‘White Christmas’ is a dream

Posted: Saturday, December 6, 2014 12:05 am
Lynn Felder/Winston-Salem Journal

Winston-Salem Theatre Alliance fielded a new harbinger of the holiday season Friday night with the opening of “White Christmas.”

The theatrical version of the 1954 movie musical includes even more wonderful Irving Berlin songs.

The expectable “Count Your Blessings Instead of Sheep,” “Sisters” and “We’ll Follow the Old Man” are joined in this production by “How Deep Is the Ocean” and “Blue Skies,” to name a few.

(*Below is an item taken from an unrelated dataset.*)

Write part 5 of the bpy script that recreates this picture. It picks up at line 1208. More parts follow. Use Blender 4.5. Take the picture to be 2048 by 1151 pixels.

Here’s a quick synopsis for anybody who’s missed this particular icon of Christmas culture:

After World War II, Army buddies Bob Wallace and Phil Davis become wildly successful song-and-dance men. On their way to Miami for a big gig, they meet a pair of pretty singing sisters whom they follow to a Vermont ski lodge, which just happens to be owned by the guys’ old Army general, played by Jim Freeman.

Bob and Phil hatch a plan to save the lodge, which — of course — involves putting on a show.

Ann Davis-Rowe, following up her recent star turn in the title role of “Carrie: The Musical,” makes a great supporting appearance here in the role of Martha Watson, Gen. Waverly’s longsuffering and underappreciated concierge. She displayed Ethel Merman-like vocal chops and a fantastic stage presence.

Mary Isom, as Judy Haymes, is a delight on the dance floor, which she and Gray Smith, as Phil Davis, mop up with “The Best Things Happen While You’re Dancing.” It’s a Whitman’s Sampler of ballroom dance styles.

Isom and Smith tear it up again in “I Love a Piano,” a tap number.

There’s a lot of dancing in this show. Four choreographers are listed in the program: Allen Berryhill, Isom, Benji Starcher and Lawson.

Mary Lea Williams is her usual adorable self in the role of Betty Haymes, the more romantically reticent of the sisters, and she deserves better treatment by the sound tech; her mike sadly was a mess for most of the evening.

Betty meets her match in Bob, played smoothly by David Joy. Joy does a fabulous job with “Blue Skies.” The song seems made for his voice, and Joy handles himself well in the dance numbers. The singing by all in “Blue Skies” is one of the highlights of the show, a great addition.

Bea Howell, a freshman at Reynolds High School, also deserves special mention in the role of the general’s granddaughter, Susan. She’s a bright light.

Director Jamie Lawson has made a gorgeous, cohesive production with solid scenic design by Thad Templeton and complementary image projection designed by Ken Ashford. Add to all that great costumes by Caitlin Murphy and you’ve got an evening of solid, sentimental entertainment.

The stage version of “White Christmas,” with a libretto by David Ives and Paul Blake and music by Irving Berlin, debuted in San Francisco in 2004 and has been performed on Broadway and toured nationally, but it hasn’t become a staple of community theaters.

If Theatre Alliance can sort out the sound issues that it experienced on opening night — the recorded music often drowned out the singers — then it just might have a new holiday hit on its hands.